Some Great Things to Do
In my continuing quest to improve our quality of life...
- When turning left at a busy intersection, try dialing a friend on your cell phone. It is good fun for everyone when you miss the gigantic openings in traffic through which one could steer both the Titanic and the iceberg. It is particularly great when you fail to notice the light has turned red, and both you and I are hung out in the middle of the intersection.
- While listening to your iPod in public, earphones jammed deep into your ears, sing along with the music. The louder you sing, the better. Those around you enjoy hearing your off key screeching while getting none of the actual music you hear.
- When you are finished with a soda, hamburger, piece of gum, cigarette, child or other object, simply toss it over your shoulder to land wherever the gods will it. If you’re in your car, fling it out the window.
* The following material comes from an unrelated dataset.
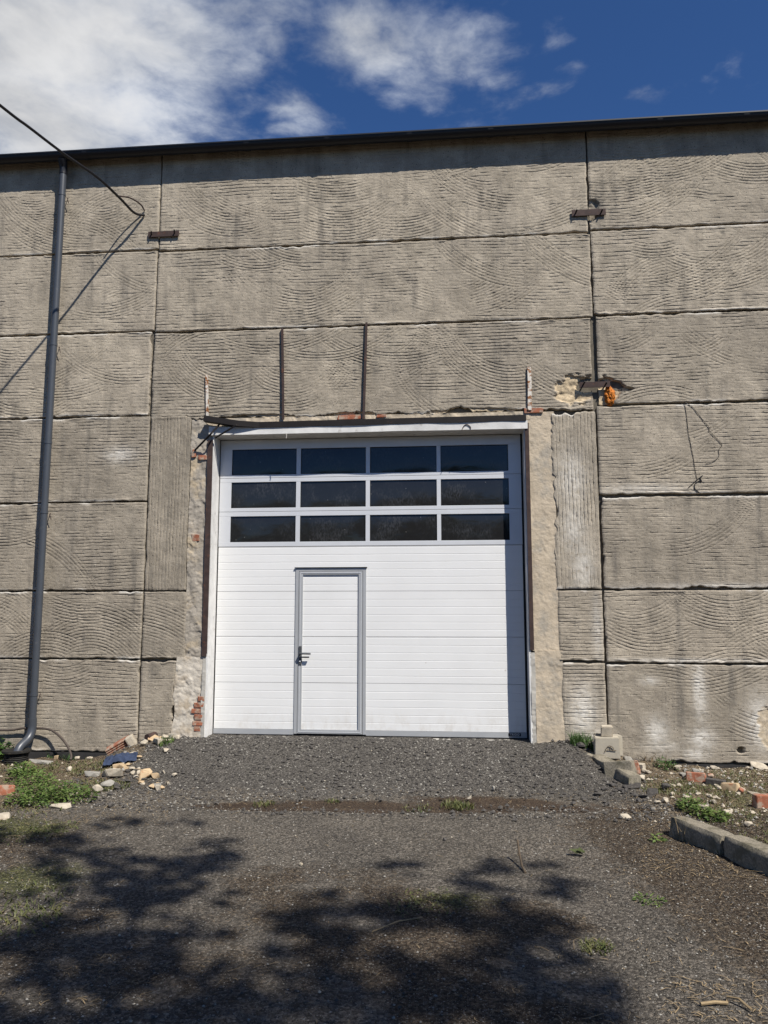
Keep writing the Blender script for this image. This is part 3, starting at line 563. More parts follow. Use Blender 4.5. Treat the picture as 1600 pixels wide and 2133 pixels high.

The same applies to urine or feces, especially if you happen to be right outside the front of my office building at the time. This is like a giant pinata, and we’re all winners.
- If you are a telemarketer, and your victim--er, potential client--asks, “Is this a sales call?,” say “no,” and then forge ahead with your sales pitch, which technically isn’t a sales pitch, but an amazing opportunity that can’t be passed up.
- Drive erratically--stops and starts, sudden u-turns, drift toward the curb and then back toward the middle of the street so other drivers don’t know whether to go around you or follow you at your blistering eight-miles-an-hour pace. If you want to heighten the effect, get on your cell phone, too.
You're welcome.
Labels: good ideas, idiots, rant
2 Comments:
I swear you're stalking me.
Yes.
And by the way, Dover, I know about that thing you did with that person and that other thing in that particular place.